Yes, it was a war that the South should not have fought. It was also a war that Lincoln and the North should not have fought. Slavery could have been ended without war. If Lincoln were really a great leader, he would have worked to end slavery without war.
But states rights and the oppression of the North made that impossible. I doubt that very many of the soldiers on either side were fighting over the issue of slavery.
In my book, they are all American war heroes. Always will be.
Lincoln wasn't interested in working to end slavery. Personally, he was opposed to the practice. But politically, he was pragmatic about slavery. And slavery would have ended without war, much more slowly than it did end, of course, but eventually it would have become increasingly less financially feasible.
States rights certainly were involved.
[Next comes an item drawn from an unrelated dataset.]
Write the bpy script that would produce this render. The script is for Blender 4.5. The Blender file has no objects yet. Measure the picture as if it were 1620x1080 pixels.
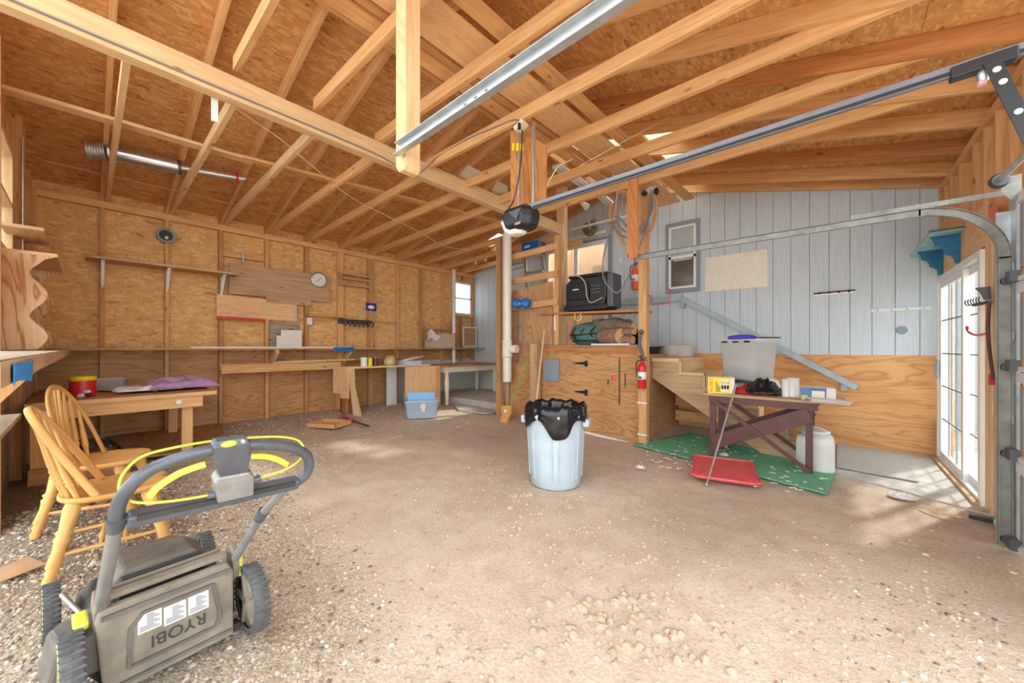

But to my way of thinking, the cultural divide between the two regions, and the cultural differences that would have grown more marked between the west and the rest of the country, were fundamentally the schism that made state rights such an issue, and eventually made slavery such an issue. The North and the South were completely different from one another, economically, socially and culturally. An alliance between them worked as long as there was a presumption of equality within that alliance. When the equality was lost, very evidently, by the GOP's ability to control the electoral college, the alliance between North and South was no longer attractive to the South, and they tried to end the alliance.
Lincoln wasn't just pragmatic, he was also an idealist. He believed in the ideal of a government of the people. The United States was the first country to try this kind of rule. Lincoln believed, fervently and passionately, that it could work. And he recognized that once the states started seceding, that the result would be more fragmentation, and squabbles and wars would break out between the individual states. Fighting amongst ourselves, we would not be able to fend off foreign invaders. Less than a century from our beginnings, we were falling apart. Lincoln believed in the possibility that our Founding Fathers had believed in, and he was willing to risk everything for that possibility. The war went by several names while it was going on. One of the most prevalent ones was the War to Save the Union. For a reason.
Whew...and thank goodness he did. Judging from the behavior of the South for the next hundred years after the war was over, he clearly didn't kill enough people.
He killed Americans, both Northerners and Southerners. And destroyed America's infrastructure.
Interesting that you revel in so much death and destruction. That tells a lot about you.
He didn't have the power to nationalize the rail system, suspend habeas corpus, send federal troops into foreign land without a declaration of war, etc.
Lincoln took on more power than any President in History.
Yes, and that's why he may be our worst President. He expanded federal power and set us on a course of total domination by the federal government.